## Set task
From the listing below, copy only the lines from the line that contains "What Blender Python" to the line that contains "sc.camera = co", counting those two lines as part of the copy.

## Available data
— Start —

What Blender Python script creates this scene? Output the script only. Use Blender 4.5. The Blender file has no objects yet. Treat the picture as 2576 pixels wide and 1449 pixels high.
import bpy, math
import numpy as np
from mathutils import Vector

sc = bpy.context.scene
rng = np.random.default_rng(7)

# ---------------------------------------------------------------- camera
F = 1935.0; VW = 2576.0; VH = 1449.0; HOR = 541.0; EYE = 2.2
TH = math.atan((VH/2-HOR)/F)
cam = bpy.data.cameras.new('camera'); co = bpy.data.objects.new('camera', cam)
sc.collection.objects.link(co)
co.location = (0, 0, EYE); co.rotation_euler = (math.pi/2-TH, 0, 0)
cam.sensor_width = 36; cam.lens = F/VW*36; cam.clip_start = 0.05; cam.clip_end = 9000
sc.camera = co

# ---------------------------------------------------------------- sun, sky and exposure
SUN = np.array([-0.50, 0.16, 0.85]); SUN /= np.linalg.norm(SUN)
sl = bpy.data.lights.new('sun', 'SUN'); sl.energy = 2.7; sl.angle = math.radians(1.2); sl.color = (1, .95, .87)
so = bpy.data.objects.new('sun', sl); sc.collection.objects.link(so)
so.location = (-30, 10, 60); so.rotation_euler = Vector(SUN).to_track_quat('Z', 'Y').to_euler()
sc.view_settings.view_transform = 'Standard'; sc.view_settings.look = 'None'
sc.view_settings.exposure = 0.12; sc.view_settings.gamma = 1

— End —
— Start —

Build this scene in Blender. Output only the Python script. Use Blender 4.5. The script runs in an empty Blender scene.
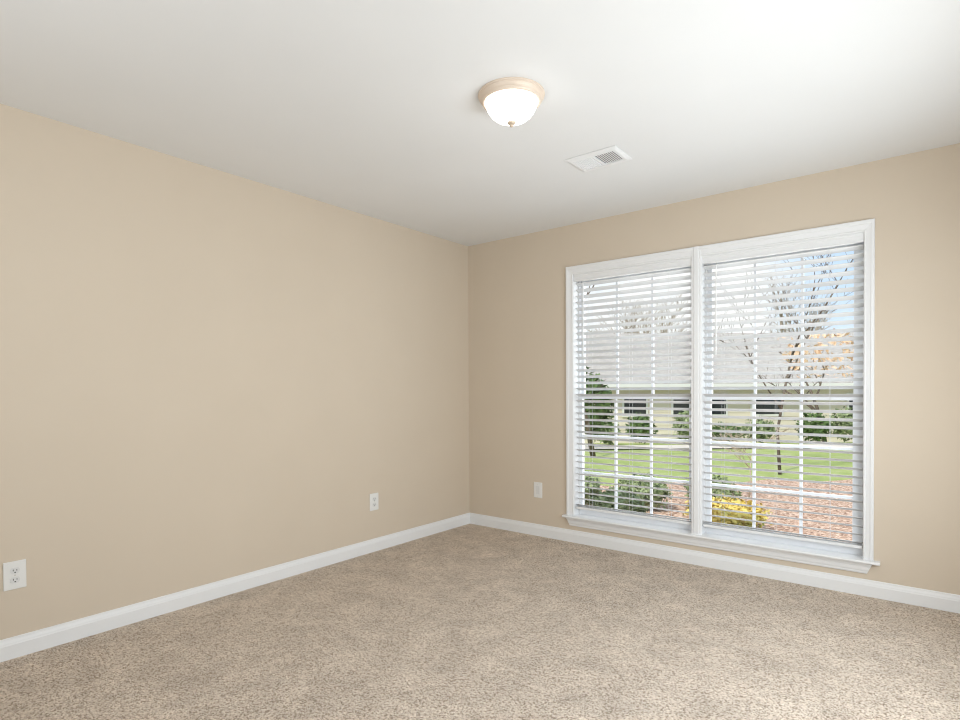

— End —

## Answer to this task
What Blender Python script creates this scene? Output the script only. Use Blender 4.5. The Blender file has no objects yet. Treat the picture as 2576 pixels wide and 1449 pixels high.
import bpy, math
import numpy as np
from mathutils import Vector

sc = bpy.context.scene
rng = np.random.default_rng(7)

# ---------------------------------------------------------------- camera
F = 1935.0; VW = 2576.0; VH = 1449.0; HOR = 541.0; EYE = 2.2
TH = math.atan((VH/2-HOR)/F)
cam = bpy.data.cameras.new('camera'); co = bpy.data.objects.new('camera', cam)
sc.collection.objects.link(co)
co.location = (0, 0, EYE); co.rotation_euler = (math.pi/2-TH, 0, 0)
cam.sensor_width = 36; cam.lens = F/VW*36; cam.clip_start = 0.05; cam.clip_end = 9000
sc.camera = co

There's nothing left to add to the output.